Your goal. Give the data below again exactly as it stands. Omit the pictures.

+-------+

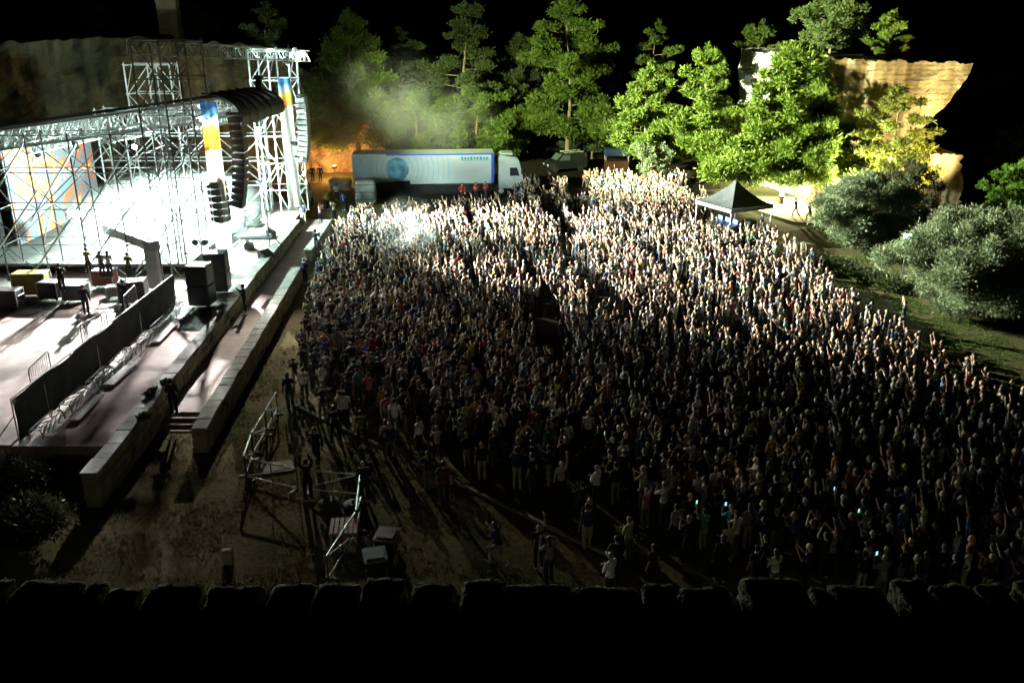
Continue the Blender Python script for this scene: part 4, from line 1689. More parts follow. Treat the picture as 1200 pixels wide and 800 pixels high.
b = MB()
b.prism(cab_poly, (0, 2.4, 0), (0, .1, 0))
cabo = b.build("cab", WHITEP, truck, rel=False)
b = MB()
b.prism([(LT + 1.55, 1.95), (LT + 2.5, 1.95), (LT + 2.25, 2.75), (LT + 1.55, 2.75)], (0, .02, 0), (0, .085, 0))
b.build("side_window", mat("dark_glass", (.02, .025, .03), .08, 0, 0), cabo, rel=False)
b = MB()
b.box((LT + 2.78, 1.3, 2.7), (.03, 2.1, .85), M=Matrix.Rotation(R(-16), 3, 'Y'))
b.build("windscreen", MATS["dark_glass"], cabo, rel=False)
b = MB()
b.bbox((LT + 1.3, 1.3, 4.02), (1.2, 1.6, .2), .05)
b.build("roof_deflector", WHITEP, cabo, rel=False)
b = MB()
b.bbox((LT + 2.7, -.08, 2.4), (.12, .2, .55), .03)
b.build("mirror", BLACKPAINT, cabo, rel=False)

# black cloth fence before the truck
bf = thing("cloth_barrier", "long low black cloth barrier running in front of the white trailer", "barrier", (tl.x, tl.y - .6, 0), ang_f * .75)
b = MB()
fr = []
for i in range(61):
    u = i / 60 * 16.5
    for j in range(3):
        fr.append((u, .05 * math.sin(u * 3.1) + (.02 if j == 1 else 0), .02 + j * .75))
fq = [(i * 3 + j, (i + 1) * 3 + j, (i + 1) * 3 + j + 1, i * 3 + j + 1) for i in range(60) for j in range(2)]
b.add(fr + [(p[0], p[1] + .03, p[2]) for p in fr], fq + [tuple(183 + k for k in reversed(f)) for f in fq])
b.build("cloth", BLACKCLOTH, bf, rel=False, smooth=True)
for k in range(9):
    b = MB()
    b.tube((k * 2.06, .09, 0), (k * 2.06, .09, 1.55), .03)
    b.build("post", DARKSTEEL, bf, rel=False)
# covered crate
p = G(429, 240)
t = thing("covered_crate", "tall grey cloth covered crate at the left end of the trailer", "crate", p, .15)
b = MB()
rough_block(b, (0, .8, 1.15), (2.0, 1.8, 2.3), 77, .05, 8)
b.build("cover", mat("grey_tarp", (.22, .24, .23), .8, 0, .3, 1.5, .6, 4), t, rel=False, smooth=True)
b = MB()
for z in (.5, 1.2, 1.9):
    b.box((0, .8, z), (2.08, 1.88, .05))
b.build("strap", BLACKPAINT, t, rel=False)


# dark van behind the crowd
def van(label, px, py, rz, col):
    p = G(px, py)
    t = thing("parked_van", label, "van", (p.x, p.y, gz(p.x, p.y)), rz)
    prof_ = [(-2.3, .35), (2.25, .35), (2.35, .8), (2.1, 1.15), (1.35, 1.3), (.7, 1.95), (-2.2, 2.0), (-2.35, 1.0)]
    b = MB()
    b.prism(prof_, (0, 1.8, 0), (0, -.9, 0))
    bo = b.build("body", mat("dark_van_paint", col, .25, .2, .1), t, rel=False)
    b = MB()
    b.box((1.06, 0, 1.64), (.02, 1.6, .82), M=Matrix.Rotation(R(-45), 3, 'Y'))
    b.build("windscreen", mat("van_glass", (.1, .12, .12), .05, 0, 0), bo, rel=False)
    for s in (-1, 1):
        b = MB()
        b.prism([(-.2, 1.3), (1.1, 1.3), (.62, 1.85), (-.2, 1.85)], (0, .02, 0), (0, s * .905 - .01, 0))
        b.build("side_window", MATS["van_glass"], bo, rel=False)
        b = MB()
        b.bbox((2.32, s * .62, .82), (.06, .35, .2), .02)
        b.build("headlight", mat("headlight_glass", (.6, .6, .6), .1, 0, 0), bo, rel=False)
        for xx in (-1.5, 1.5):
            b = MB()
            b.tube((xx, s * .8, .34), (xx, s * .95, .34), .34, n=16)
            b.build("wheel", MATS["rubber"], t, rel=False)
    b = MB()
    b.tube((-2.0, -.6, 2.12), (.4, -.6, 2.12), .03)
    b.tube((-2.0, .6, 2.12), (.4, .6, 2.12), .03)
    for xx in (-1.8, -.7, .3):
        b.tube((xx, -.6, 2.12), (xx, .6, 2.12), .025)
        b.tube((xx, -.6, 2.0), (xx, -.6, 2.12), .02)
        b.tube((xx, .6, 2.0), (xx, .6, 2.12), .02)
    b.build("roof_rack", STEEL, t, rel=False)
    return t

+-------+

Response to this exercise.
Continue the Blender Python script for this scene: part 4, from line 1689. More parts follow. Treat the picture as 1200 pixels wide and 800 pixels high.
b = MB()
b.prism(cab_poly, (0, 2.4, 0), (0, .1, 0))
cabo = b.build("cab", WHITEP, truck, rel=False)
b = MB()
b.prism([(LT + 1.55, 1.95), (LT + 2.5, 1.95), (LT + 2.25, 2.75), (LT + 1.55, 2.75)], (0, .02, 0), (0, .085, 0))
b.build("side_window", mat("dark_glass", (.02, .025, .03), .08, 0, 0), cabo, rel=False)
b = MB()
b.box((LT + 2.78, 1.3, 2.7), (.03, 2.1, .85), M=Matrix.Rotation(R(-16), 3, 'Y'))
b.build("windscreen", MATS["dark_glass"], cabo, rel=False)
b = MB()
b.bbox((LT + 1.3, 1.3, 4.02), (1.2, 1.6, .2), .05)
b.build("roof_deflector", WHITEP, cabo, rel=False)
b = MB()
b.bbox((LT + 2.7, -.08, 2.4), (.12, .2, .55), .03)
b.build("mirror", BLACKPAINT, cabo, rel=False)

# black cloth fence before the truck
bf = thing("cloth_barrier", "long low black cloth barrier running in front of the white trailer", "barrier", (tl.x, tl.y - .6, 0), ang_f * .75)
b = MB()
fr = []
for i in range(61):
    u = i / 60 * 16.5
    for j in range(3):
        fr.append((u, .05 * math.sin(u * 3.1) + (.02 if j == 1 else 0), .02 + j * .75))
fq = [(i * 3 + j, (i + 1) * 3 + j, (i + 1) * 3 + j + 1, i * 3 + j + 1) for i in range(60) for j in range(2)]
b.add(fr + [(p[0], p[1] + .03, p[2]) for p in fr], fq + [tuple(183 + k for k in reversed(f)) for f in fq])
b.build("cloth", BLACKCLOTH, bf, rel=False, smooth=True)
for k in range(9):
    b = MB()
    b.tube((k * 2.06, .09, 0), (k * 2.06, .09, 1.55), .03)
    b.build("post", DARKSTEEL, bf, rel=False)
# covered crate
p = G(429, 240)
t = thing("covered_crate", "tall grey cloth covered crate at the left end of the trailer", "crate", p, .15)
b = MB()
rough_block(b, (0, .8, 1.15), (2.0, 1.8, 2.3), 77, .05, 8)
b.build("cover", mat("grey_tarp", (.22, .24, .23), .8, 0, .3, 1.5, .6, 4), t, rel=False, smooth=True)
b = MB()
for z in (.5, 1.2, 1.9):
    b.box((0, .8, z), (2.08, 1.88, .05))
b.build("strap", BLACKPAINT, t, rel=False)


# dark van behind the crowd
def van(label, px, py, rz, col):
    p = G(px, py)
    t = thing("parked_van", label, "van", (p.x, p.y, gz(p.x, p.y)), rz)
    prof_ = [(-2.3, .35), (2.25, .35), (2.35, .8), (2.1, 1.15), (1.35, 1.3), (.7, 1.95), (-2.2, 2.0), (-2.35, 1.0)]
    b = MB()
    b.prism(prof_, (0, 1.8, 0), (0, -.9, 0))
    bo = b.build("body", mat("dark_van_paint", col, .25, .2, .1), t, rel=False)
    b = MB()
    b.box((1.06, 0, 1.64), (.02, 1.6, .82), M=Matrix.Rotation(R(-45), 3, 'Y'))
    b.build("windscreen", mat("van_glass", (.1, .12, .12), .05, 0, 0), bo, rel=False)
    for s in (-1, 1):
        b = MB()
        b.prism([(-.2, 1.3), (1.1, 1.3), (.62, 1.85), (-.2, 1.85)], (0, .02, 0), (0, s * .905 - .01, 0))
        b.build("side_window", MATS["van_glass"], bo, rel=False)
        b = MB()
        b.bbox((2.32, s * .62, .82), (.06, .35, .2), .02)
        b.build("headlight", mat("headlight_glass", (.6, .6, .6), .1, 0, 0), bo, rel=False)
        for xx in (-1.5, 1.5):
            b = MB()
            b.tube((xx, s * .8, .34), (xx, s * .95, .34), .34, n=16)
            b.build("wheel", MATS["rubber"], t, rel=False)
    b = MB()
    b.tube((-2.0, -.6, 2.12), (.4, -.6, 2.12), .03)
    b.tube((-2.0, .6, 2.12), (.4, .6, 2.12), .03)
    for xx in (-1.8, -.7, .3):
        b.tube((xx, -.6, 2.12), (xx, .6, 2.12), .025)
        b.tube((xx, -.6, 2.0), (xx, -.6, 2.12), .02)
        b.tube((xx, .6, 2.0), (xx, .6, 2.12), .02)
    b.build("roof_rack", STEEL, t, rel=False)
    return t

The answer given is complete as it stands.